LIEUTENANT COLONEL JOHN HAY MAITLAND HARDYMAN DSO MC
SOMERSET LIGHT INFANTRY
24TH AUGUST 1918 AGE 23
BURIED: BIENVILLERS MILITARY CEMETERY, FRANCE
Have you registered John Hardyman's age and his rank? It's not a mistake; he was a lieutenant colonel, in charge of the 8th Battalion Somerset Light Infantry, at the age of 23. This despite the fact that he had only been in the army four years, since enlisting straight from university in August 1914.
Hardyman's father chose his inscription. The description of his son is true - but it appears it wasn't the epitaph he would like to have had.

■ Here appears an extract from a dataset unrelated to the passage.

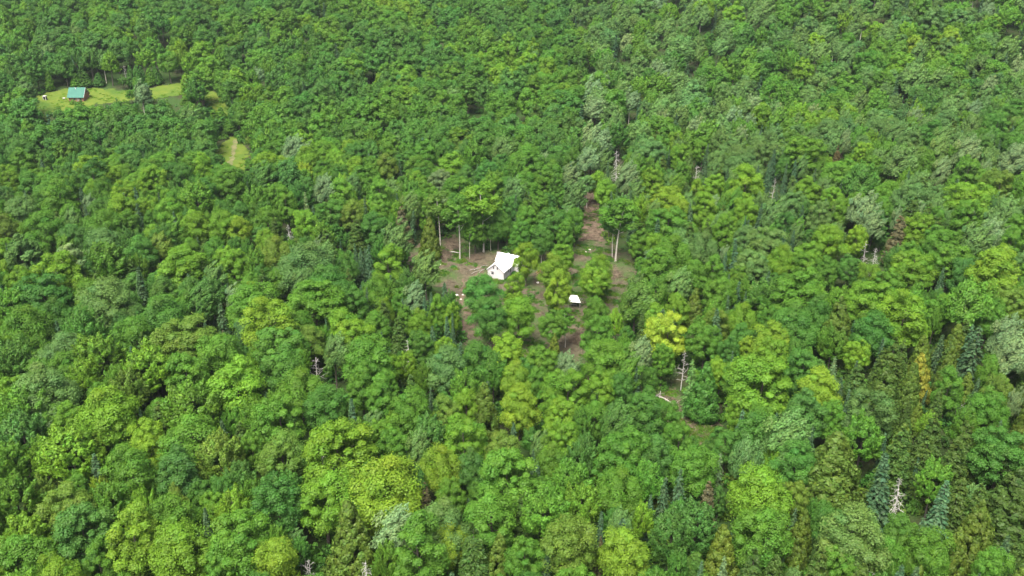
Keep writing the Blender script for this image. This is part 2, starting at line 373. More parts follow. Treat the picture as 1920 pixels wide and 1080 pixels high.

Hardyman was a scholar having won an open scholarship to Edinburgh University in 1911. He was a poet - a volume of his verse, A Challenge, having been published in 1919. The reference to orator is probably a reference to the fact that Hardyman was a member of council and a keen advocate of the Union for Democratic Control, a British pressure group formed after the outbreak of the war that made its criticism of the war very clear. Among its members were the names of many well-known opponents of war - E.D. Morel, Norman Angell, Bertrand Russell, Ramsay MacDonald ... and John Hay Maitland Hardyman who was a lieutenant in 1916, promoted captain and then major in April 1917, awarded a Military Cross on July 1916, promoted lieutenant colonel in May 1918, awarded a DSO on 11 August 1918 and killed in action on the 24th. His friend, Norman Hugh Romanes, in a brief memoir published in the front of A Challenge, wrote:
"It must not be forgotten that during the whole of his military career he was in constant correspondence with those at home whom it was most dangerous for him, from a military point of view, even to agree with, which he did openly, with no regard for consequences."

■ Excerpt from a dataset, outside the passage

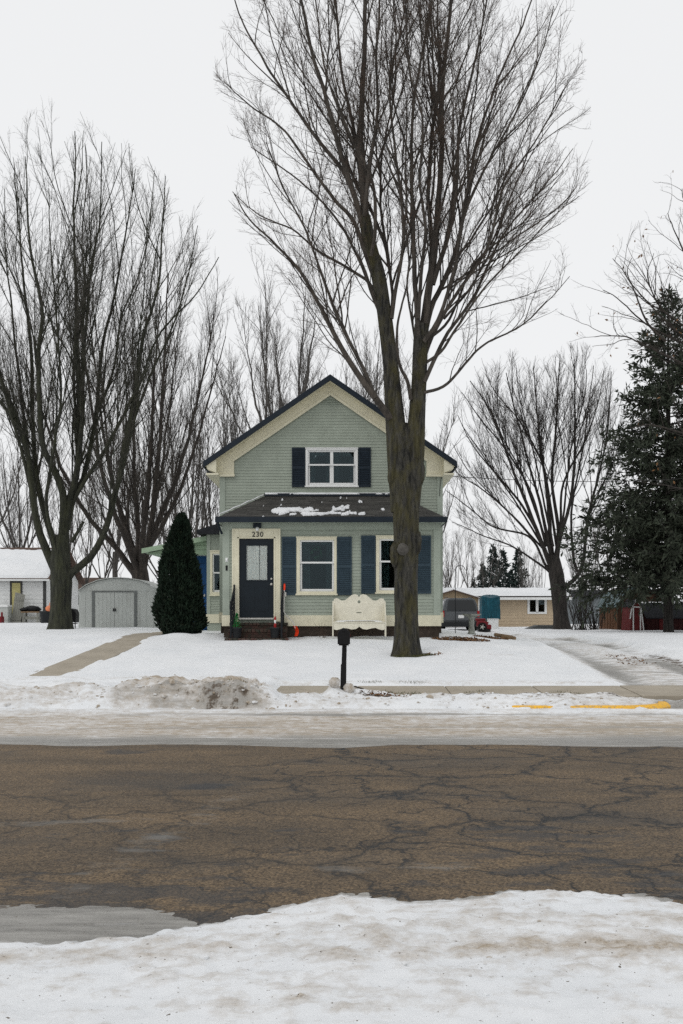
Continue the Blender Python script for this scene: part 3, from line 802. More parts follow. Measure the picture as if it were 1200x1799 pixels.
def clapboards(parent, yface, z0, z1, exposure, xl, xr, ops, mat):
    """one object per board; xl/xr are functions of z"""
    z = z0; k = 0
    while z < z1 - 0.01:
        zt = min(z + exposure, z1)
        zm = (z + zt) / 2
        segs = [(None, None)]
        a0, a1 = xl(z), xr(z); b0, b1 = xl(zt), xr(zt)
        cuts = sorted([(a, c) for (a, c, d, e) in ops if d < zm < e])
        cur = None; pieces = []
        start = ('L',)
        lo = (a0, b0)
        for (a, c) in cuts:
            if a > max(lo): pieces.append((lo, (a, a)))
            lo = (max(c, lo[0]), max(c, lo[1]))
        if min(a1, b1) > max(lo) - 0.0: pieces.append((lo, (a1, b1)))
        for (l, r) in pieces:
            if r[0] - l[0] < 0.02: continue
            b = MB()
            yb, yt = yface - 0.019, yface - 0.004
            zz = zt + 0.012
            b.add([(l[0], yface, z), (r[0], yface, z), (l[0], yb, z), (r[0], yb, z), (l[1], yface, zz), (r[1], yface, zz), (l[1], yt, zz), (r[1], yt, zz)],
                  [(2, 3, 7, 6), (0, 1, 3, 2), (6, 7, 5, 4), (0, 2, 6, 4), (1, 5, 7, 3)])
            b.build('clapboard', mat, parent)
        z = zt; k += 1

def zP(row): return Z(row, HY)
def xP(px): return X(px, HY)
def zM(row): return Z(row, MY)
def xM(px): return X(px, MY)

# openings: porch
DOOR = (xP(420.5), xP(481), zP(1086), zP(946.5))
W1 = (xP(527), xP(587), zP(1039), zP(949))
W2 = (xP(666.5), xP(726.5), zP(1037), zP(947))
WU = (xM(541), xM(624.5), zM(852), zM(791.5))
pz_top = zP(913)
porch_wall_b = MB()
openings_fill(porch_wall_b, PX0, PX1, zP(1099), pz_top, [DOOR, W1, W2], HY, HY + 0.14)
porch_wall_b.box(PX0, PX0 + 0.12, HY + 0.14, MY, zP(1099), pz_top)
porch_wall_b.box(PX1 - 0.12, PX1, HY + 0.14, MY, zP(1099), pz_top)
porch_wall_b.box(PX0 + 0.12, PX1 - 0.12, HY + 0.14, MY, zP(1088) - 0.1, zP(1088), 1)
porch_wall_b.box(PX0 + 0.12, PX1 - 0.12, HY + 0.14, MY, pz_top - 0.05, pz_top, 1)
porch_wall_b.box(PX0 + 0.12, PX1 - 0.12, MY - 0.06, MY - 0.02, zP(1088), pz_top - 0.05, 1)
pw = porch_wall_b.build('porch_wall', [M['siding'], M['dark_room']], house)

EAVE_T, APEX = (-0.315 - 3.47, 5.85), (-0.315, 8.23)      # roof outline in xz, top surface, gable front
SL = (APEX[1] - EAVE_T[1]) / (APEX[0] - EAVE_T[0])
def roof_z(x): return APEX[1] - SL * abs(x - APEX[0])
def wall_top(x): return roof_z(x) - 0.30
mw = MB()
def col_poly(xa, xb, zlo):
    pts = [(xa, zlo), (xb, zlo), (xb, wall_top(xb))]
    if xa < APEX[0] < xb: pts.append((APEX[0], wall_top(APEX[0])))
    pts.append((xa, wall_top(xa)))
    return pts
mw.prism(col_poly(MX0, WU[0], GZ), MY, MY + 0.15)
mw.prism(col_poly(WU[1], MX1, GZ), MY, MY + 0.15)
mw.box(WU[0], WU[1], MY, MY + 0.15, GZ, WU[2])
mw.prism(col_poly(WU[0], WU[1], WU[3]), MY, MY + 0.15)
BACK = MY + 9.5
mw.box(MX0, MX0 + 0.15, MY + 0.15, BACK, GZ, wall_top(MX0))
mw.box(MX1 - 0.15, MX1, MY + 0.15, BACK, GZ, wall_top(MX1))
mw.prism(col_poly(MX0, MX1, GZ), BACK, BACK + 0.15)
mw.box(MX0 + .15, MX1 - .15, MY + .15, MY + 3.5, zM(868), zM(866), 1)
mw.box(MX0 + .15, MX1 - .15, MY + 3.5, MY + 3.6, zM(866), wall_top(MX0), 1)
main_wall = mw.build('gable_wall', [M['siding'], M['dark_room']], house)

# clapboards, porch
dfr = (xP(409), xP(492), 0, zP(929.5))
w1f = (xP(521), xP(591.5), zP(1045.5), zP(943.5)); w2f = (xP(660.5), xP(731), zP(1043), zP(941.5))
clapboards(pw, HY, zP(1081), zP(931), 0.0845, lambda z: PX0 + 0.17, lambda z: PX1 - 0.17, [dfr, w1f, w2f], M['siding'])
# clapboards, gable
UW = (xM(537), xM(628.5), zM(856), zM(787.5))
def gl(z): return max(MX0 + 0.13, APEX[0] - (APEX[1] - z - 0.50) / SL)
def gr(z): return min(MX1 - 0.13, APEX[0] + (APEX[1] - z - 0.50) / SL)
clapboards(main_wall, MY, 4.40, 7.66, 0.0815, gl, gr, [UW], M['siding'])

# corner boards, base boards, foundation
def part(name, mat, fn, parent=house, bevel=0.0):
    b = MB(); fn(b); return b.build(name, mat, parent, bevel)
part('corner_board', M['siding_trim'], lambda b: b.box(PX0 - 0.012, PX0 + 0.17, HY - 0.032, HY + 0.15, zP(1081) + .002, zP(931)))
part('corner_board', M['siding_trim'], lambda b: b.box(PX1 - 0.17, PX1 + 0.012, HY - 0.032, HY + 0.15, zP(1081) + .002, zP(931)))
part('corner_board', M['siding_trim'], lambda b: b.box(MX0 - 0.015, MX0 + 0.14, MY - 0.03, MY + 0.15, 1.35, zM(833)))
part('corner_board', M['siding_trim'], lambda b: b.box(MX1 - 0.14, MX1 + 0.015, MY - 0.03, MY + 0.15, 1.35, zM(831)))
def fr_(b):
    b.box(PX0 - 0.02, PX1 + 0.02, HY - 0.04, HY + 0.15, zP(931) + .002, zP(917))
    n = 110
    for k in range(n):
        xa = PX0 + (PX1 - PX0) * k / n
        b.box(xa, xa + 0.028, HY - 0.075, HY - 0.041, zP(919), zP(916.2))
    b.box(PX0 - .04, PX1 + .04, HY - 0.12, HY + 0.15, zP(916), zP(913.4))
part('frieze', M['siding_trim'], fr_)
part('base_board', M['cream'], lambda b: (b.box(PX0 - 0.03, dfr[0] - 0.002, HY - 0.045, HY + 0.1, zP(1100), zP(1081)),
                                         b.box(dfr[1] + 0.002, PX1 + 0.03, HY - 0.045, HY + 0.1, zP(1100), zP(1081)),
                                         b.box(PX0 - 0.03, PX0 - 0.001, HY + 0.1, MY, zP(1100), zP(1081)), b.box(PX1 + 0.001, PX1 + 0.03, HY + 0.1, MY - .04, zP(1100), zP(1081))), bevel=.004)
part('base_board', M['cream'], lambda b: (b.box(PX1 + .035, MX1 + 0.03, MY - 0.045, MY + 0.1, zM(1094), zM(1076)), b.box(MX1 + .002, MX1 + .03, MY + .1, BACK, zM(1094), zM(1076)),
                                         b.box(MX0 - .03, PX0 - .035, MY - 0.045, MY + 0.1, zM(1094), zM(1076)), b.box(MX0 - .03, MX0 - .002, MY + .1, BACK, zM(1094), zM(1076))))
part('foundation', M['foundation'], lambda b: (b.box(PX0 + 0.02, PX1 - 0.02, HY + 0.02, MY, 0.5, zP(1100) - 0.002), b.box(MX0 + 0.02, MX1 - 0.02, MY + .001, BACK, 0.4, zM(1094) - .002)))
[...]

How did he square these beliefs with his military career? According to Romanes:
"He always professed strongly that his actions were absolutely consistent with his beliefs. While admiring the moral courage of many conscientious objectors, he was convinced that their attitude as a whole was tantamount to a refusal of the Cross."

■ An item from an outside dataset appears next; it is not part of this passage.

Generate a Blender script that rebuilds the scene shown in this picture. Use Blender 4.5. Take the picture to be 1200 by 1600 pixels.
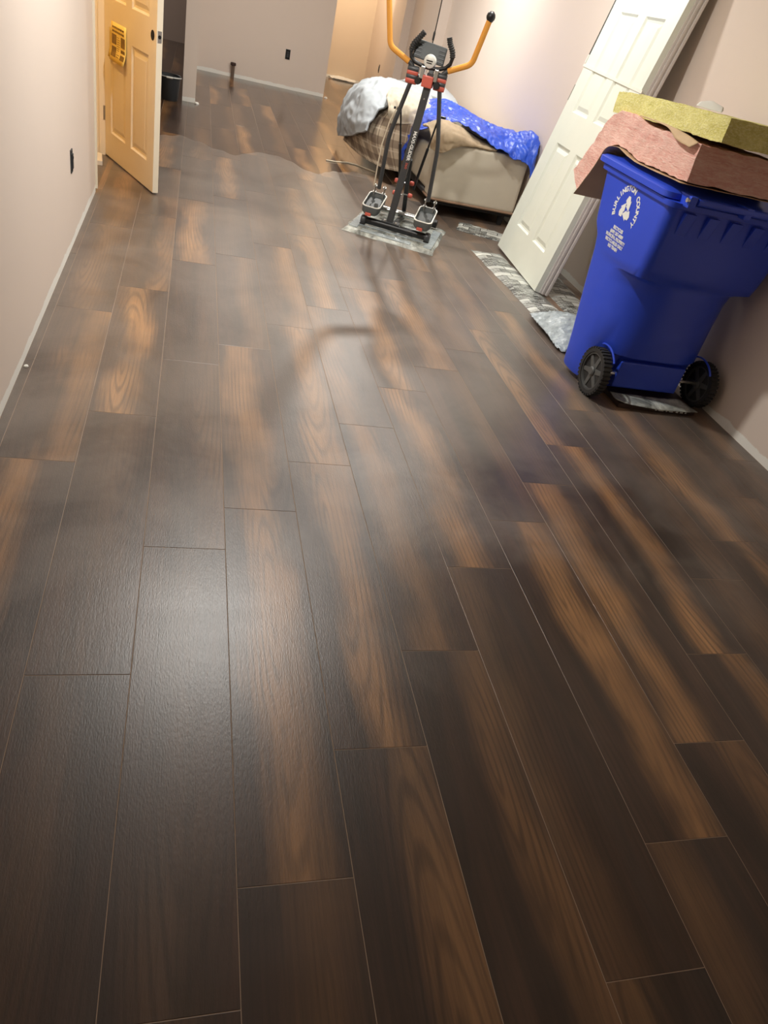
import bpy, bmesh, math, random
import numpy as np
from mathutils import Vector, Matrix, noise

random.seed(7)
for o in list(bpy.data.objects):
    bpy.data.objects.remove(o)
SC = bpy.context.scene
COL = SC.collection

# ------------------------------------------------------------------ camera
cam_d = bpy.data.cameras.new('camera')
cam_d.sensor_fit = 'VERTICAL'
cam_d.sensor_height = 36.0
cam_d.lens = 25.012
cam_d.clip_start = 0.02
cam = bpy.data.objects.new('camera', cam_d)
COL.objects.link(cam)
cR = Vector((0.95694, -0.19227, 0.21747))
cU = Vector((-0.05380, 0.61873, 0.78376))
cF = Vector((0.28525, 0.76171, -0.58174))
cam.matrix_world = Matrix(((cR.x, cU.x, -cF.x, 0), (cR.y, cU.y, -cF.y, 0), (cR.z, cU.z, -cF.z, 1.412), (0, 0, 0, 1)))
SC.camera = cam

# ------------------------------------------------------------------ world, exposure
wd = bpy.data.worlds.new('world')
SC.world = wd
wd.use_nodes = True
wd.node_tree.nodes['Background'].inputs[0].default_value = (0.55, 0.6, 0.7, 1)
wd.node_tree.nodes['Background'].inputs[1].default_value = 0.05
SC.view_settings.view_transform = 'Standard'
SC.view_settings.look = 'None'
SC.view_settings.gamma = 1.0
SC.view_settings.use_curve_mapping = False
SC.view_settings.exposure = 0.0

# lamps of the room and two added fill lamps: x, y, watts, colour  (recessed ceiling downlights, built below)
CEIL = 2.40
WARM = (1.0, 0.86, 0.68)
NEUT = (1.0, 0.97, 0.91)
DOWNLIGHTS = [
    (0.30, 3.45, 56, NEUT, 'white recessed ceiling downlight above the near floor'),
    (1.75, 5.15, 26, NEUT, 'white recessed ceiling downlight above the leaning door'),
    (1.72, 7.45, 48, NEUT, 'white recessed ceiling downlight above the covered sofa'),
    (0.55, 9.20, 22, NEUT, 'added white ceiling downlight brightening the rear wall'),  # added only to brighten the rear wall
    (-1.90, 11.6, 32, NEUT, 'added unseen ceiling downlight lifting the dark room'),  # added out of view so the dark room does not go black
    (2.20, 12.55, 28, WARM, 'white recessed ceiling downlight in the far passage'),
]

# ------------------------------------------------------------------ node helpers
def lin(c):
    return tuple(((v / 255.0) / 12.92 if v / 255.0 <= 0.04045 else ((v / 255.0 + 0.055) / 1.055) ** 2.4) for v in c)

class NT:
    def __init__(s, name):
        s.m = bpy.data.materials.new(name)
        s.m.use_nodes = True
        s.t = s.m.node_tree
        s.b = s.t.nodes['Principled BSDF']
    def n(s, typ, **kw):
        nd = s.t.nodes.new(typ)
        for k, v in kw.items():
            if k.startswith('i_'):
                key = k[2:]
                key = int(key) if key.isdigit() else key
                s.set(nd.inputs[key], v)
            else:
                setattr(nd, k, v)
        return nd
    def set(s, sock, v):
        if isinstance(v, bpy.types.NodeSocket):
            s.t.links.new(v, sock)
        else:
            sock.default_value = v
    def math(s, op, a, b=0.0, c=0.0, clamp=False):
        nd = s.t.nodes.new('ShaderNodeMath')
        nd.operation = op
        nd.use_clamp = clamp
        s.set(nd.inputs[0], a); s.set(nd.inputs[1], b)
        if len(nd.inputs) > 2: s.set(nd.inputs[2], c)
        return nd.outputs[0]
    def mix(s, f, a, b, mode='MIX'):
        nd = s.t.nodes.new('ShaderNodeMix')
        nd.data_type = 'RGBA'
        nd.blend_type = mode
        s.set(nd.inputs[0], f)
        s.set(nd.inputs[6], a if isinstance(a, bpy.types.NodeSocket) else tuple(a) + (1,))
        s.set(nd.inputs[7], b if isinstance(b, bpy.types.NodeSocket) else tuple(b) + (1,))
        return nd.outputs[2]
    def rng(s, v, a, b, c=0.0, d=1.0, smooth=False):
        nd = s.t.nodes.new('ShaderNodeMapRange')
        nd.interpolation_type = 'SMOOTHSTEP' if smooth else 'LINEAR'
        s.set(nd.inputs[0], v)
        for i, q in enumerate((a, b, c, d)): s.set(nd.inputs[i + 1], q)
        return nd.outputs[0]
    def coord(s, kind='Object', scale=(1, 1, 1), loc=(0, 0, 0)):
        tc = s.t.nodes.new('ShaderNodeTexCoord')
        mp = s.t.nodes.new('ShaderNodeMapping')
        s.t.links.new(tc.outputs[kind], mp.inputs[0])
        s.set(mp.inputs['Scale'], scale); s.set(mp.inputs['Location'], loc)
        return mp.outputs[0]
    def pos(s, scale=(1, 1, 1)):
        g = s.t.nodes.new('ShaderNodeNewGeometry')
        mp = s.t.nodes.new('ShaderNodeMapping')
        s.t.links.new(g.outputs['Position'], mp.inputs[0])
        mp.inputs['Scale'].default_value = scale
        return mp.outputs[0]
    def noise(s, vec, scale=1.0, detail=3.0, rough=0.55, dist=0.0):
        nd = s.t.nodes.new('ShaderNodeTexNoise')
        s.t.links.new(vec, nd.inputs['Vector'])
        s.set(nd.inputs['Scale'], scale); s.set(nd.inputs['Detail'], detail)
        s.set(nd.inputs['Roughness'], rough); s.set(nd.inputs['Distortion'], dist)
        return nd.outputs['Fac']
    def bump(s, h, strength=0.3, dist=0.01):
        nd = s.t.nodes.new('ShaderNodeBump')
        s.set(nd.inputs['Height'], h); s.set(nd.inputs['Strength'], strength); s.set(nd.inputs['Distance'], dist)
        s.t.links.new(nd.outputs[0], s.b.inputs['Normal'])
    def base(s, v): s.set(s.b.inputs['Base Color'], v if isinstance(v, bpy.types.NodeSocket) else tuple(v) + (1,))
    def rough(s, v): s.set(s.b.inputs['Roughness'], v)

M = {}
def simple(name, rgb, rough=0.5, metal=0.0, var=0.08, vscale=6.0, bump=0.0, bscale=80.0, spec=0.5):
    t = NT(name)
    c = lin(rgb)
    v = t.noise(t.coord(), vscale, 4)
    t.base(t.mix(v, tuple(max(0, x * (1 - var * 2)) for x in c), tuple(min(1, x * (1 + var * 2)) for x in c)))
    t.rough(rough)
    t.b.inputs['Metallic'].default_value = metal
    t.b.inputs['Specular IOR Level'].default_value = spec
    if bump: t.bump(t.noise(t.coord(), bscale, 3), bump, 0.004)
    M[name] = t.m
    return t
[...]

A fervent Christian, as the second part of his inscription makes clear, Hardyman's poem, On Leave, expresses his belief, "That through sacrifice the soul must grow". Mankind must face the cross - but expect nothing on earth in return. In answer to the question in Australia's Prayer, "Is it in vain Lord, is it in vain?"
Out of the rending silence God replied:
'You ask the triumph I My Son denied.
Have faith, poor soul. Is not all history
Triumphant failure, empty victory?'
So what was the epitaph Hardyman would have chosen for himself? According to Romane it would have ended as follows:
"He died as he lived, fighting for abstract principles in a cause which he did not believe in."